Britain, with her usual foresight, understood long ago the importance of oil, and took the necessary action. In the work of exploration alone she is at the present moment spending considerable sums, and she will soon have nearly all the remaining oil-fields of the world in her hands.

France alone remains behind, hesitates, changes her mind, and allows herself to be despoiled, not only of the region of Mosul, one of the richest oil-fields of the world, which was formally promised to her by the Agreements of 1916, but also of the few modest oil deposits which she possesses in her colonies. For these are almost all exploited by British firms; and by the Agreement of San Remo the French Government has, in addition, promised to reserve a large share for "British co-operation" in new companies which may be established there.

"Who has oil has Empire!" exclaimed Henry Bérenger, in a diplomatic note which he sent to Clemenceau on December 12, 1919, on the eve of the Franco-British conferences held in London to consider the future of Eastern Europe and Asia Minor. "Control of the ocean by heavy oils, control of the air by highly refined oils, and of the land by petrol and illuminating oils. Empire of the World through the financial power attaching to a substance more precious, more penetrating, more influential in the world than gold itself!" The nation which controls this precious fuel will see the wealth of the rest of the world flowing towards it. The ships of other nations will soon be unable to sail without recourse to its stores of oil. Should it create a powerful merchant fleet, it becomes at once mistress of ocean trade. Now, the nation which obtains the world's carrying trade takes toll from all those whose goods it carries, and so has abundant capital. New industries arise round its ports, its banks become clearing houses for international payments. At one stroke the controlling centre of the world's credit is displaced. This is what happened already in the eighteenth century when, with the development of British shipping, it passed from Amsterdam to London. And British statesmen have had, at one time, a moment of anxiety lest it should move to New York!

Thus began the terrible struggle between Britain and the United States for possession of the precious "rock-oil."

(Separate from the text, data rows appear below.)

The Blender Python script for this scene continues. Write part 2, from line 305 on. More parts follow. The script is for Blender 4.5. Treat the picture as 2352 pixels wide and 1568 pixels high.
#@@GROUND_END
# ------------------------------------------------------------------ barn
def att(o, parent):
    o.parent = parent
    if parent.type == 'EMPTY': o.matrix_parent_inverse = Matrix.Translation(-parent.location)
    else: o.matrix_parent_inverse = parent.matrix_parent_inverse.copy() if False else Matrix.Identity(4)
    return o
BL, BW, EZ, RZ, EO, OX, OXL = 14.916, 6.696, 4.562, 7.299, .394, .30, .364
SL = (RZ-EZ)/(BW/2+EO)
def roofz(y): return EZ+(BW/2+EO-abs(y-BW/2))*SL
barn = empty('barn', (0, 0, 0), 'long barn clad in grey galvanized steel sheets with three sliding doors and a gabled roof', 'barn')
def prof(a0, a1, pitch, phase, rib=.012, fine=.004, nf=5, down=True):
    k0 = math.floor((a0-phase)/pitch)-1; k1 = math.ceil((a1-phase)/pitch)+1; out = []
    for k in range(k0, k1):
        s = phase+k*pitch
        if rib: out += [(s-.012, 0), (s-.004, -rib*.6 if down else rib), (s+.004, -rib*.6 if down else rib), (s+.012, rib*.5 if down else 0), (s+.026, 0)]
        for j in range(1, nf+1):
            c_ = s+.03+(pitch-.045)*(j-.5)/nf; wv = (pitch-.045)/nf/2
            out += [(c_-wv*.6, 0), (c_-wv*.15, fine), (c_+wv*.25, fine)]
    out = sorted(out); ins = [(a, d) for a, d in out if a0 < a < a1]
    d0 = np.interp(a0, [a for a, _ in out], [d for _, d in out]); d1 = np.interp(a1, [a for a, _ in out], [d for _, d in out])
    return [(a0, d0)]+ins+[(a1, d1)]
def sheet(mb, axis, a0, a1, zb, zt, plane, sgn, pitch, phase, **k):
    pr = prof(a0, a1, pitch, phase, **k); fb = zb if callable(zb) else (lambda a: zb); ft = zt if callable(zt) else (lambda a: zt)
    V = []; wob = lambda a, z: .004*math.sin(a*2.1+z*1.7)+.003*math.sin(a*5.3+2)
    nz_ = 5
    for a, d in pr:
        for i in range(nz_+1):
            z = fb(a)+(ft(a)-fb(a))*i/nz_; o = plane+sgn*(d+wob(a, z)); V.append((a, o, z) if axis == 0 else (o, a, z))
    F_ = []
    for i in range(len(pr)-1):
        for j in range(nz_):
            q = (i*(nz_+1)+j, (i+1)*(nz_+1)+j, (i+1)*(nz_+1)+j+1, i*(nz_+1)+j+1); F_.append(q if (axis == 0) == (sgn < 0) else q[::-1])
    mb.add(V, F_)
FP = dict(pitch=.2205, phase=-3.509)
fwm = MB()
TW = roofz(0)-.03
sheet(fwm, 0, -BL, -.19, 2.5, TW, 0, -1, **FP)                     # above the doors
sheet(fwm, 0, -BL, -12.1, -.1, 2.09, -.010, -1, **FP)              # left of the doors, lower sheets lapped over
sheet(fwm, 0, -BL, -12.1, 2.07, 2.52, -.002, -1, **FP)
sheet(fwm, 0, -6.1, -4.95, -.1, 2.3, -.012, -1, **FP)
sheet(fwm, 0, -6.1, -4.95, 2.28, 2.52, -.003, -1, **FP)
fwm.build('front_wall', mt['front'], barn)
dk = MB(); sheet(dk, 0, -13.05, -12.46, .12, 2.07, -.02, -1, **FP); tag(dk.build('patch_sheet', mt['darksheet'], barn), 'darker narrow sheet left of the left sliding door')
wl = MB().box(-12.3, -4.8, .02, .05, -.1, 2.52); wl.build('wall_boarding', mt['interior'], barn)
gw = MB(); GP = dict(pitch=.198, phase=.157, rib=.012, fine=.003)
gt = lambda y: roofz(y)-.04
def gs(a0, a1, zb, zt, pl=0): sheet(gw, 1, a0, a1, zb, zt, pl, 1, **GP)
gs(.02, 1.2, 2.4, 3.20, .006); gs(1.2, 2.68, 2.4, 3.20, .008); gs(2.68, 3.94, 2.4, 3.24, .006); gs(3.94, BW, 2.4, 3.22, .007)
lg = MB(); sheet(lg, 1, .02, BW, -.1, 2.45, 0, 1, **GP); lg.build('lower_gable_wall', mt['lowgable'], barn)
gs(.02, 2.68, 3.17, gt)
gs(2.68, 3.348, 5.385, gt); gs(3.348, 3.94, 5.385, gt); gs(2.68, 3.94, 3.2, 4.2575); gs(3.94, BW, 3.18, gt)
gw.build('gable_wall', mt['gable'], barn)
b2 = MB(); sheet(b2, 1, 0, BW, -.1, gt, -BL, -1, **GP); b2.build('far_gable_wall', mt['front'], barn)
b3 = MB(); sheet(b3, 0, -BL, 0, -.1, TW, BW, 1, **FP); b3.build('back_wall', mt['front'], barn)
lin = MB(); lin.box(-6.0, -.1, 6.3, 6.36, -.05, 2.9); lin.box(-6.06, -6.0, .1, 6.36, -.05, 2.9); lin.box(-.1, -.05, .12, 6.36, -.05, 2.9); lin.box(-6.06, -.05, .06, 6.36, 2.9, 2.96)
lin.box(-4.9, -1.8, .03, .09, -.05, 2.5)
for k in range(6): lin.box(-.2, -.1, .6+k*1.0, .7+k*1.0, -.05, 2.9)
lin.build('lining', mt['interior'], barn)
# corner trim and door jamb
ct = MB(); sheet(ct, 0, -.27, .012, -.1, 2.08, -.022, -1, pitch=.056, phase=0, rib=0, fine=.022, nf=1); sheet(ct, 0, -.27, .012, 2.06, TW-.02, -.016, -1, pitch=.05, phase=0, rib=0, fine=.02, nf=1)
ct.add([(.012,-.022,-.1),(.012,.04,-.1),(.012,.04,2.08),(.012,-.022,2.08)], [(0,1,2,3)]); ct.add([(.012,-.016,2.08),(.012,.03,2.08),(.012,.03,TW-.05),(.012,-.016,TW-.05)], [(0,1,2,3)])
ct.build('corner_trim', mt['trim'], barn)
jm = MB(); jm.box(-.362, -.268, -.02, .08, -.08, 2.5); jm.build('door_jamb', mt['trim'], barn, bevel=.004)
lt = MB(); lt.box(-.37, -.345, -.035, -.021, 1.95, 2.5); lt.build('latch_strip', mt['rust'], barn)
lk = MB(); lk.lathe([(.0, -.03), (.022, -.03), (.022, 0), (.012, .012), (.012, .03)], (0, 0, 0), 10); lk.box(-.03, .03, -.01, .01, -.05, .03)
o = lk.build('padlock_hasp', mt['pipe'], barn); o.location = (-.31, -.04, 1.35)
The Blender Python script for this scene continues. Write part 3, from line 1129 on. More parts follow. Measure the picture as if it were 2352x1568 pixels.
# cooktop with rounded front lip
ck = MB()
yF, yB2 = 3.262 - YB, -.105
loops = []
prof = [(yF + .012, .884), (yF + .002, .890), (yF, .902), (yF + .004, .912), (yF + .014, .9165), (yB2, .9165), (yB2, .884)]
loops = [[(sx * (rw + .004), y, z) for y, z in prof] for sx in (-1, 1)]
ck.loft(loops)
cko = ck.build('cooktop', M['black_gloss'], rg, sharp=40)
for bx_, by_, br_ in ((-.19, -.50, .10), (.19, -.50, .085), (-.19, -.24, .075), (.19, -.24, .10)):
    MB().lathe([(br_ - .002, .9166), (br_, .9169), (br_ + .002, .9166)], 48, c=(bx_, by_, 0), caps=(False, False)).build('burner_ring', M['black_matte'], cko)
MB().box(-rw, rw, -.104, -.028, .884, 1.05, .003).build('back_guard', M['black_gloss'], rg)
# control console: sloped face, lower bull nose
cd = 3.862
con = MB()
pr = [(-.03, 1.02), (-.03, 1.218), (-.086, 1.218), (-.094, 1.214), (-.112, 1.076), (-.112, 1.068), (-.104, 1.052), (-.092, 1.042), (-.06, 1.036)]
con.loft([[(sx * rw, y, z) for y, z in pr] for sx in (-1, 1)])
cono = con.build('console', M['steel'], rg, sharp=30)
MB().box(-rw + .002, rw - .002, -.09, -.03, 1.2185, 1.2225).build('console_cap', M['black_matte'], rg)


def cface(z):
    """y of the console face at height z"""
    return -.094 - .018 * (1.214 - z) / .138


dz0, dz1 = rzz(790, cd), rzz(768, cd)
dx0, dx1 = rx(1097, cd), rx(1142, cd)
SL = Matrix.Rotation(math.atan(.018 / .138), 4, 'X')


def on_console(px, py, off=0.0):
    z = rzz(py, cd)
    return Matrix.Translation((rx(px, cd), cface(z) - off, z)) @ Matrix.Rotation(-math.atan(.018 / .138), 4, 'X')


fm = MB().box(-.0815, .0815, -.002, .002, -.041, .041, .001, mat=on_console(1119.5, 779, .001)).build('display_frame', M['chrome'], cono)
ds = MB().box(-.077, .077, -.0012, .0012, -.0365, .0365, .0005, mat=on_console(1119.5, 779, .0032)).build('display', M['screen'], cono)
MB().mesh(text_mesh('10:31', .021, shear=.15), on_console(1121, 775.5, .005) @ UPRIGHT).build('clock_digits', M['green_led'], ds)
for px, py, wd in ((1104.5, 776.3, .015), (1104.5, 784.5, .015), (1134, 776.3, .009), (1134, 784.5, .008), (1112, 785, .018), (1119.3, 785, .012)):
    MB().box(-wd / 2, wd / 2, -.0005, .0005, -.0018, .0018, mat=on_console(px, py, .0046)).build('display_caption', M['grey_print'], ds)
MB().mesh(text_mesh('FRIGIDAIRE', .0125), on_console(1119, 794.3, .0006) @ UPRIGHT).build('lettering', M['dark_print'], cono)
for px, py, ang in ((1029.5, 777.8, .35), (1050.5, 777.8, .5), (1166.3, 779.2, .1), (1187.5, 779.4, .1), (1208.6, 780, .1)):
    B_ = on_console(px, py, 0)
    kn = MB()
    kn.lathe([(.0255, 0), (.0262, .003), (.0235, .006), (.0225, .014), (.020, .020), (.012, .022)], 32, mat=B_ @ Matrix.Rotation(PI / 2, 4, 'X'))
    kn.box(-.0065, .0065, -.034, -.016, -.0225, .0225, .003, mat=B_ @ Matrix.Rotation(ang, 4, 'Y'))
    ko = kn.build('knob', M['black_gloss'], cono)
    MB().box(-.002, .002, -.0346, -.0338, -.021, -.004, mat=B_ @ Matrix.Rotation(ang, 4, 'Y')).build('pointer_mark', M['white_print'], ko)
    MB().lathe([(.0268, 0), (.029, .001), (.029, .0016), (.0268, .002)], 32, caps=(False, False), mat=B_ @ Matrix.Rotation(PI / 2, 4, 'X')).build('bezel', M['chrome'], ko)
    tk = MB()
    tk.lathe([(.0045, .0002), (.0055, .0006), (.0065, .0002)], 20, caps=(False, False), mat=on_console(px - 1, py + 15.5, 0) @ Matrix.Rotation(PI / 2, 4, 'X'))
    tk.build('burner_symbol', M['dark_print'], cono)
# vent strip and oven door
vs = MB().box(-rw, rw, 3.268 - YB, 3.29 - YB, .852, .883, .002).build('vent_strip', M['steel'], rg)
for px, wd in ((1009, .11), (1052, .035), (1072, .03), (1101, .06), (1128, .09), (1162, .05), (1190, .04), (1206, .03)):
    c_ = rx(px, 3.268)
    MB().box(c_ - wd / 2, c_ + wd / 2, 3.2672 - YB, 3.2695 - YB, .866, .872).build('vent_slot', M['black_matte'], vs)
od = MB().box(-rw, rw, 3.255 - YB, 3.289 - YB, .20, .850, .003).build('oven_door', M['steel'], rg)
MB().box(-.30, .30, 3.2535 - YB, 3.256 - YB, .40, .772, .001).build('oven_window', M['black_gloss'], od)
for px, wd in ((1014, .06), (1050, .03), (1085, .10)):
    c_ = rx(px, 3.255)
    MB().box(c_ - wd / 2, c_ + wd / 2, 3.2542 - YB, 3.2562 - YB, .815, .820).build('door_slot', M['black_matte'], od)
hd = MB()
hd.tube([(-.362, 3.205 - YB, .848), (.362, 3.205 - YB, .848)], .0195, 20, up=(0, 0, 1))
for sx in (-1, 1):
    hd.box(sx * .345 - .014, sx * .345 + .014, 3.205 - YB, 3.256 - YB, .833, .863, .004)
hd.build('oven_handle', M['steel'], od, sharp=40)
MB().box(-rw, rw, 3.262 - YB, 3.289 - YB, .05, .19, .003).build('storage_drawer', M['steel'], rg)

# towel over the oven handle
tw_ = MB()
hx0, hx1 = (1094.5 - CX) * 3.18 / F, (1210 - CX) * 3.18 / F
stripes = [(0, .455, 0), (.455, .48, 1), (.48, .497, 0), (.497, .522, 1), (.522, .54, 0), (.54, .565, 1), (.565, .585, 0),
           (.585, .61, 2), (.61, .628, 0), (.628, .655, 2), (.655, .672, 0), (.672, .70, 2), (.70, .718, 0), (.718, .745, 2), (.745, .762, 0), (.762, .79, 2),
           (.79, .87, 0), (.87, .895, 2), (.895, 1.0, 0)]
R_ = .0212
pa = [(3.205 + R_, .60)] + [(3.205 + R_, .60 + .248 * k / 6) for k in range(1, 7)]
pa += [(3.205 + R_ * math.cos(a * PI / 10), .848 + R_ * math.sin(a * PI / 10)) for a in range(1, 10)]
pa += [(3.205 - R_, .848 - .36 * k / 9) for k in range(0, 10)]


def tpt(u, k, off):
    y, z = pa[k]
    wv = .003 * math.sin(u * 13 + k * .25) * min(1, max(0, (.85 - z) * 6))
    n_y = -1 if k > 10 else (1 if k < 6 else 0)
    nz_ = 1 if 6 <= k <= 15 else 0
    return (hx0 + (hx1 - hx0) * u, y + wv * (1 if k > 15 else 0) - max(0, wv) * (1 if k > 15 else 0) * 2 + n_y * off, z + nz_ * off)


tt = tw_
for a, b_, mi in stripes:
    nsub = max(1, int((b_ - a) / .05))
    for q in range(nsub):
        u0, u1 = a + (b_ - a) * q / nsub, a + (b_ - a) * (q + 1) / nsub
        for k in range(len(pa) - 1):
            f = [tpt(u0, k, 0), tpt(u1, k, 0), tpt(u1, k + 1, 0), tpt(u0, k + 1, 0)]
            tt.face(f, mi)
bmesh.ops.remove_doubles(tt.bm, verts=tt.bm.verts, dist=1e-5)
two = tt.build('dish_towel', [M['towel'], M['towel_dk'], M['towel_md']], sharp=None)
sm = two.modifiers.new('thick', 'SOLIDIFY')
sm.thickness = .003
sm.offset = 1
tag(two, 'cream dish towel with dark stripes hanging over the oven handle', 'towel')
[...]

"The country which dominates by means of oil," said Elliot Alves, head of the British Controlled Oil-fields, a semi-official, semi-private organization, which the British Government has specially commissioned to fight the Standard Oil Company, "will command at the same time the commerce of the world. Armies, navies, money, even entire populations, will count as nothing against the lack of oil."

The War proved it.


Whence does oil derive this formidable power, before which the whole world bows down? From the fact that the fundamental basis upon which the industrial life of modern nations rests is fuel. Before the War, Germany, Britain, and the United States owed the whole of their power and their wealth to coal. It would have been true to say that the British Empire rested upon a foundation of coal.

It is essential to have control over fuel in time of peace for economic prosperity, and in time of war to supply the navy and maintain control of the seas.